“OK OK”, says a borrower, as they appear to finally see the benefits of utilizing an ARM loan. But…“Even
though I know I will have saved the money in cash or equity during the first five years, I still may be faced with significantly
higher payments to make. Where will I come up with the increased cash-flow to pay the higher payment of, perhaps, $500 per
month?” The answer is simple but not obvious at first. Let’s understand what would make rates skyrocket for 8,
9, or 10 years. The overall economy would have to be very strong, almost too strong, to see inflationary pressures causing
rates to ascend and remain very high. Much of those inflationary pressures would come from employment wages rising at a torrid
pace…perhaps 10% per year or more. But let’s assume the borrower is on the very low end of pay increases, and
only sees an average increase of 4% each year. If their household income were $80,000 today and they were concerned about
the possibility of a $500 inc rease in monthly payment 9 years from now, it sure would appear scary against today’s
income. But they really need to consider what their future income will be. Even at a very modest 4% annual gain, which could
be less than half the average annual gain in a hot economic climate, their $80,000 annual income will swell to almost $110,000
in 9 years. That means they would have an extra $2,500 each month to help pay the additional $500 possible bump in their monthly
payment. Sound far-fetched? An easy way for your clients to relate to the increase in their future income is to work backwards.

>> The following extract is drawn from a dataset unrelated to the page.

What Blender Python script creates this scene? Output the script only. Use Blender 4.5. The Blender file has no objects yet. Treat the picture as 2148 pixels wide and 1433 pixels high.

This same formula would mean that their income 9 years ago was $58,000…Not very hard to believe.
Void Where Prohibited, May Cause Drowsiness and Your Mileage May Vary
Almost all of the above examples were given under the worst-case scenario for the ARM loan. And the worst-case is not
likely to occur. Even so, the results appear quite favorable when compared to the fixed. But, that said, the wide variety
of ARM loan types and their specific features require that each loan option be examined individually…thus, the above
disclaimer. But the key is for borrowers to have an open mind and explore the many options. Even a great rate on the wrong
mortgage selection can be far more costly than a fair rate on the right mortgage product to fit the individuals’ needs.
Remember…it’s not getting what you want that counts…it’s wanting what you get.